Proof: Characteristic of Commutative Ring R[x] is Same as R

[stihl29]

Let R be a commutative ring. Show that the characteristic or R[x] is the same as the characteristic of R.

I'm really not sure where to start on this at all. I'm not sure what is ment by R.

 

[Dick]

R is a commutative ring, they said that. R[x] is the ring of polynomials in x over R. Now at least show some attempt or thought about the problem.

 

[Petek]

Let R be a commutative ring. Show that the characteristic or R[x] is the same as the characteristic of R.

I'm really not sure where to start on this at all. I'm not sure what is ment by R.

I think that there are several typos in your post. Did you mean to state "Show that the characteristic of R[x] is ...". Also, R is the ring in question.

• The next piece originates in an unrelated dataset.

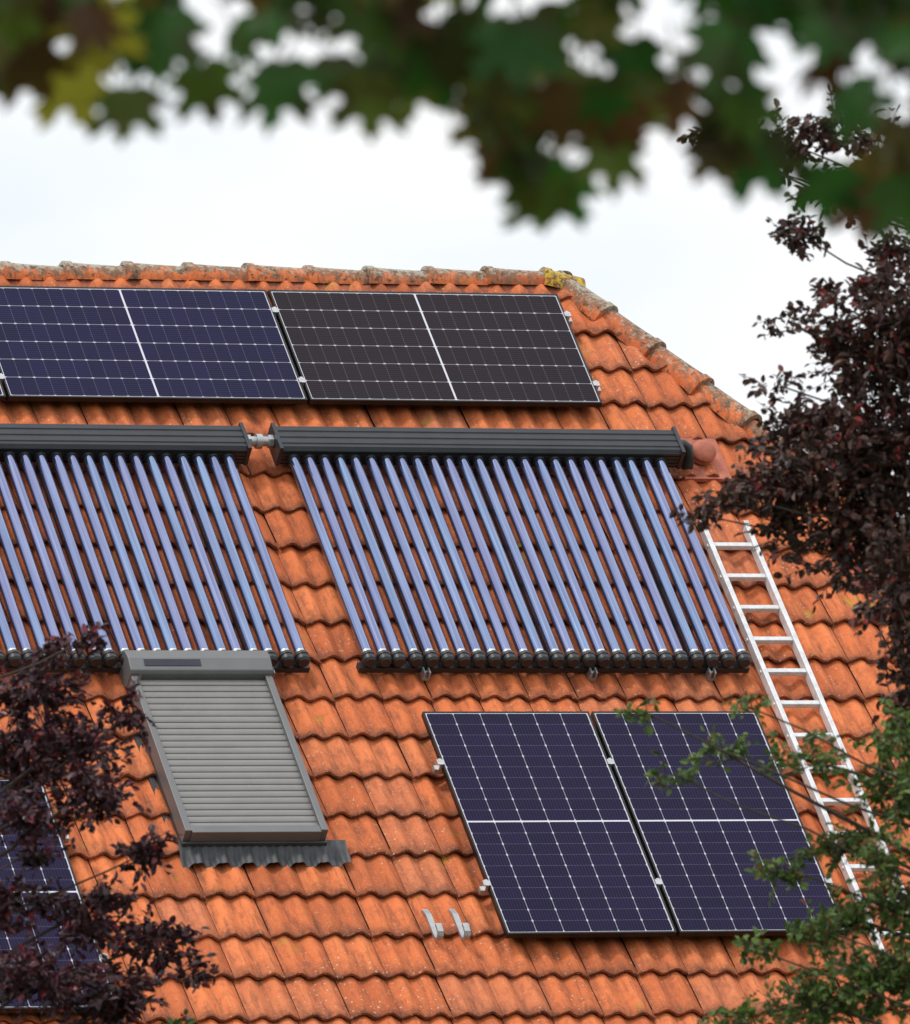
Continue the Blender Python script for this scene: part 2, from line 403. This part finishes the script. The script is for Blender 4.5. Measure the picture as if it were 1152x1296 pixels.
# vent tile
e=roof_empty('roof_vent_cowl',1.70,1.71); b=B()
b.box(-.15,.15,-.21,.16,-.012,.016)
pts=[];rad=[]
for p,r in (((0,0,.01),.09),((0,-.01,.03),.085),((0,-.012,.034),.072),((0,-.02,.050),.072),((0,-.02,.053),.088),((.0,-.025,.065),.09),((0,-.03,.070),.075),((0,-.035,.085),.075),((0,-.037,.088),.086),((0,-.04,.105),.074),((0,-.045,.118),.04)):
    pts.append(p);rad.append(r*.92)
b.tube(pts,rad,20); b.obj('cowl',TERRA,e,'auto')
# ------------------------------------------------------------ SKYLIGHT with roller shutter
e=roof_empty('roof_window_with_roller_shutter',-2.022,3.64); b=B(); hw=.420
b.box(-hw,hw,-1.49,-.02,-.02,.09,1)
b.box(-hw-.005,-hw+.036,-1.495,-.19,.05,.150,0); b.box(hw-.036,hw+.005,-1.495,-.19,.05,.150,0)
b.box(-hw+.036,hw-.036,-1.505,-1.45,.06,.145,0)
b.box(-hw-.01,hw+.01,-1.52,-1.506,.02,.075,1)
o=b.obj('casing',[CASE,SHUTD],e,False,.004)
b=B(); prof=[(-.195,.05),(-.195,.160),(-.18,.180),(-.10,.198),(-.02,.185),(0,.165),(0,.0),(-.1,0)]
b.extrude_x(prof,-hw-.010,hw+.010); b.obj('shutter_box',CASE,e,False,.005)
b=B(); b.add([(-.34,-.155,.1895),(.0,-.155,.1895),(.0,-.110,.1985),(-.34,-.110,.1985)],[(0,1,2,3)]); b.obj('shutter_solar_strip',simple('solar_strip',(.015,.017,.035),.2),e)
b=B(); prof=[]; ns=24; y=-.195; pit=(1.45-.195)/ns
for k in range(ns):
    for t in (0,.08,.22,.5,.75,.92,1.0):
        hh=.116+.009*math.sin(PI*min(1,max(0,t)))**.6
        if t in(0,1.0): hh=.105
        prof.append((y-(k+t)*pit,hh))
b.extrude_x(prof,-hw+.035,hw-.035,0,False)
b.obj('shutter_slats',SHUT,e,False)
V=[];F=[];nx=120
for j,(yy,hh) in enumerate(((-1.48,.045),(-1.55,.03),(-1.59,.014),(-1.645,.010))):
    for i in range(nx+1):
        x=-.45+i/nx*1.00; wv=.006*math.sin(x*2*PI/.05)*(1 if j>0 else .2)+.016*math.cos(2*PI*(x-.1)/.15)*(j>1)
        V.append((x,yy-(.010*math.cos(2*PI*x/.15) if j==3 else 0),hh+wv+.012))
for j in range(3):
    for i in range(nx): a=j*(nx+1)+i; F.append((a,a+1,a+nx+2,a+nx+1))
b=B(); b.add(V,F); b.obj('apron_flashing',LEAD,e,True)
b=B(); b.box(-hw-.045,-hw-.012,-1.49,.03,-.02,.012); b.box(hw+.012,hw+.045,-1.49,.03,-.02,.012); b.obj('side_flashing',SHUTD,e)
# ------------------------------------------------------------ LADDER
e=roof_empty('ladder',1.635,2.42); b=B(); yb=-3.70
b.box(-.156,-.125,yb,0,.035,.095); b.box(.125,.156,yb,0,.035,.095)
for s in (-1,1):
    x=s*.1405; b.box(x-.018,x+.018,yb-.03,yb-.002,.03,.10,1); b.box(x-.017,x+.017,.002,.03,.034,.097,1)
b.obj('stiles',[LADM,ALU],e,False,.003)
b=B()
for k in range(13):
    y=-.17-.28*k; b.box(-.125,.125,y-.017,y+.017,.048,.082)
    for s in (-1,1): b.box(min(s*.125,s*.161),max(s*.125,s*.161),y-.012,y+.012,.053,.075)
b.obj('rungs',LADM,e,False,.004)
# roof hooks
for u in (-1.135,-.975):
    e=roof_empty('roof_safety_hook',u,5.70); b=B(); path=[(.04,.015),(-.02,.04),(-.205,.045),(-.232,.052),(-.248,.070),(-.246,.092),(-.232,.108),(-.20,.112),(-.175,.112)]
    th=.008;w=.017; vs=[];fs=[]
    for i,(y,z) in enumerate(path):
        p0=path[max(i-1,0)];p1=path[min(i+1,len(path)-1)]; t=Vector((p1[0]-p0[0],p1[1]-p0[1])).normalized(); nx_=Vector((-t.y,t.x))*th
        for sx in (-1,1):
            for sn in (-1,1): vs.append((sx*w,y+nx_.x*sn,z+nx_.y*sn))
    for i in range(len(path)-1):
        a=i*4; c=a+4
        fs+=[(a,a+1,c+1,c),(a+2,c+2,c+3,a+3),(a,c,c+2,a+2),(a+1,a+3,c+3,c+1)]
    fs+=[(0,2,3,1),(len(vs)-4,len(vs)-3,len(vs)-1,len(vs)-2)]
    b.add(vs,fs); b.obj('bracket',STEEL,e)
# ------------------------------------------------------------ GROUND
m=NT('grass'); o_=m.obj(); n1=m.noise(.4,5,.6,o_); n2=m.noise(30,6,.7,o_)
m.P(Base_Color=m.mix(n2,m.ramp(n1,(.3,(.035,.06,.018)),(.7,(.07,.10,.03))),(.05,.08,.02,1)),Roughness=.95); m.bump(n2,.8,.05)
b=B(); b.add([(-600,-600,0),(600,-600,0),(600,600,0),(-600,600,0)],[(0,1,2,3)]); b.obj('ground',m.mat)
# ------------------------------------------------------------ TREES
CAM=Vector((-20.04,-54.50,1.604))
FH=Vector((math.sin(AZ),math.cos(AZ),0)); RH=Vector((math.cos(AZ),-math.sin(AZ),0))
def leaf_mat(name,stops,trans=.25,rough=.45,nz=0):
    m=NT(name); at=m.attr('tcol')
    c=m.ramp(at[0],*stops)
    c=m.mix(at[1],c,m.ramp(at[0],(0,(.05,.10,.015)),(1,(.12,.22,.03))))
    if nz:
        c=m.mix(m.ramp(m.noise(nz,2,.6,m.obj()),(.46,g1(0)),(.64,g1(.7))),c,(.07,.034,.014,1))
    m.P(Base_Color=c,Roughness=rough); m.b.inputs['Specular IOR Level'].default_value=.45
    if trans>0:
        tr=m.n('ShaderNodeBsdfTranslucent'); m.l(c,tr.inputs['Color'])
        mx=m.n('ShaderNodeMixShader'); mx.inputs[0].default_value=trans
        m.l(m.b.outputs[0],mx.inputs[1]); m.l(tr.outputs[0],mx.inputs[2]); m.l(mx.outputs[0],m.out.inputs['Surface'])
    return m.mat
BARK=simple('bark',(.06,.045,.035),.9,0,.4,18,.8)
LEAF_PURPLE=leaf_mat('purple_leaf',((0,(.020,.008,.012)),(.5,(.058,.017,.026)),(.85,(.11,.030,.038)),(1,(.24,.03,.035))),.15,.40)
LEAF_GREEN=leaf_mat('green_leaf',((0,(.040,.075,.016)),(.5,(.095,.165,.034)),(.85,(.17,.24,.05)),(1,(.20,.08,.03))),.3,.45)
LEAF_BROWN=leaf_mat('bronze_leaf',((0,(.022,.013,.011)),(.5,(.070,.031,.026)),(.85,(.13,.065,.044)),(1,(.28,.03,.03))),.18,.40)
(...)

Did you mean that you're not sure what is meant by R[x]? If so, R[x] is the ring of polynomials in one variable with coefficients in R. If my assumptions are correct, what is the unit element of R[x]? How does this relate to the definition of the characteristic of the ring?

 

[stihl29]

i need to show for that for a polynomial in say, z mod m the characteristic is m, meaning 1+1+1... (n-summations)

 

[HallsofIvy]

No, you don't because you are NOT dealing with "say, z mod m" you are dealing with an abstract commutative ring. What is the DEFINITION of "characteristic" for a commutat9ive ring? What is the definition of "characteristic" for a ring of polynomials with coefficients in a commutative ring?